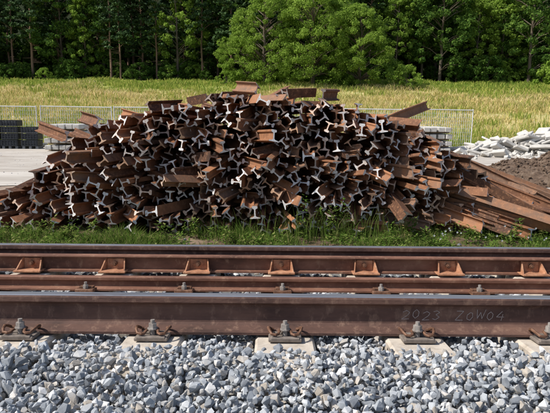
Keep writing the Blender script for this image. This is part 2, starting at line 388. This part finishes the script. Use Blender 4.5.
for k in range(18):
    A=Vector((-3.7+random.uniform(-.4,.3),5.95+.07*k,.46+random.uniform(0,.12))); d=Vector((1.2,random.uniform(.8,2.6),random.uniform(.03,.15)))
    pile_rail(A,d,1.4,random.uniform(0,6.28),.95)
obj('scrap_rail_pile',pile.mesh('scrap_rail_pile'),mats=[M_pile,M_cut])
# ------------------------------------------------------------ blades
def blades(name,X,Y,Z,H,W,lean,m,mi=None):
    n=len(X); th=rng.uniform(0,2*math.pi,n); ld=rng.uniform(0,2*math.pi,n)
    wx=np.cos(th)*W/2; wy=np.sin(th)*W/2; lx=np.cos(ld)*lean*H; ly=np.sin(ld)*lean*H
    V=np.zeros((n,5,3))
    V[:,0]=np.stack([X-wx,Y-wy,Z],1);V[:,1]=np.stack([X+wx,Y+wy,Z],1)
    V[:,2]=np.stack([X+lx*.35+wx*.8,Y+ly*.35+wy*.8,Z+H*.6],1);V[:,3]=np.stack([X+lx*.35-wx*.8,Y+ly*.35-wy*.8,Z+H*.6],1)
    V[:,4]=np.stack([X+lx,Y+ly,Z+H],1)
    F=np.array([[0,1,2],[0,2,3],[3,2,4]])[None]+(np.arange(n)*5)[:,None,None]
    return obj(name,mesh_uniform(name,V.reshape(-1,3),F.reshape(-1,3)),mats=[m])
gz=np.interp
n=44000; X=rng.uniform(-6,6,n); Y=5.0+rng.beta(1.3,1.7,n)*1.5
cl=np.array([noise.noise(Vector((a*1.3,b*1.5,1)))+.7*noise.noise(Vector((a*4,b*4,2))) for a,b in zip(X,Y)])
k=cl>-.16; X=X[k];Y=Y[k];cl=cl[k]
H=(.03+.14*np.clip(cl+.15,0,.8))*rng.uniform(.4,1.6,len(X))
blades('weeds',X,Y,gz(Y,KY,KZ),H,rng.uniform(.004,.009,len(X)),rng.uniform(.1,.9,len(X)),M_grassn)
V=[];F=[]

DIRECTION
Copy out all of the material exactly as written, without its pictures.

REPLY TO THE TASK
Keep writing the Blender script for this image. This is part 2, starting at line 388. This part finishes the script. Use Blender 4.5.
for k in range(18):
    A=Vector((-3.7+random.uniform(-.4,.3),5.95+.07*k,.46+random.uniform(0,.12))); d=Vector((1.2,random.uniform(.8,2.6),random.uniform(.03,.15)))
    pile_rail(A,d,1.4,random.uniform(0,6.28),.95)
obj('scrap_rail_pile',pile.mesh('scrap_rail_pile'),mats=[M_pile,M_cut])
# ------------------------------------------------------------ blades
def blades(name,X,Y,Z,H,W,lean,m,mi=None):
    n=len(X); th=rng.uniform(0,2*math.pi,n); ld=rng.uniform(0,2*math.pi,n)
    wx=np.cos(th)*W/2; wy=np.sin(th)*W/2; lx=np.cos(ld)*lean*H; ly=np.sin(ld)*lean*H
    V=np.zeros((n,5,3))
    V[:,0]=np.stack([X-wx,Y-wy,Z],1);V[:,1]=np.stack([X+wx,Y+wy,Z],1)
    V[:,2]=np.stack([X+lx*.35+wx*.8,Y+ly*.35+wy*.8,Z+H*.6],1);V[:,3]=np.stack([X+lx*.35-wx*.8,Y+ly*.35-wy*.8,Z+H*.6],1)
    V[:,4]=np.stack([X+lx,Y+ly,Z+H],1)
    F=np.array([[0,1,2],[0,2,3],[3,2,4]])[None]+(np.arange(n)*5)[:,None,None]
    return obj(name,mesh_uniform(name,V.reshape(-1,3),F.reshape(-1,3)),mats=[m])
gz=np.interp
n=44000; X=rng.uniform(-6,6,n); Y=5.0+rng.beta(1.3,1.7,n)*1.5
cl=np.array([noise.noise(Vector((a*1.3,b*1.5,1)))+.7*noise.noise(Vector((a*4,b*4,2))) for a,b in zip(X,Y)])
k=cl>-.16; X=X[k];Y=Y[k];cl=cl[k]
H=(.03+.14*np.clip(cl+.15,0,.8))*rng.uniform(.4,1.6,len(X))
blades('weeds',X,Y,gz(Y,KY,KZ),H,rng.uniform(.004,.009,len(X)),rng.uniform(.1,.9,len(X)),M_grassn)
V=[];F=[]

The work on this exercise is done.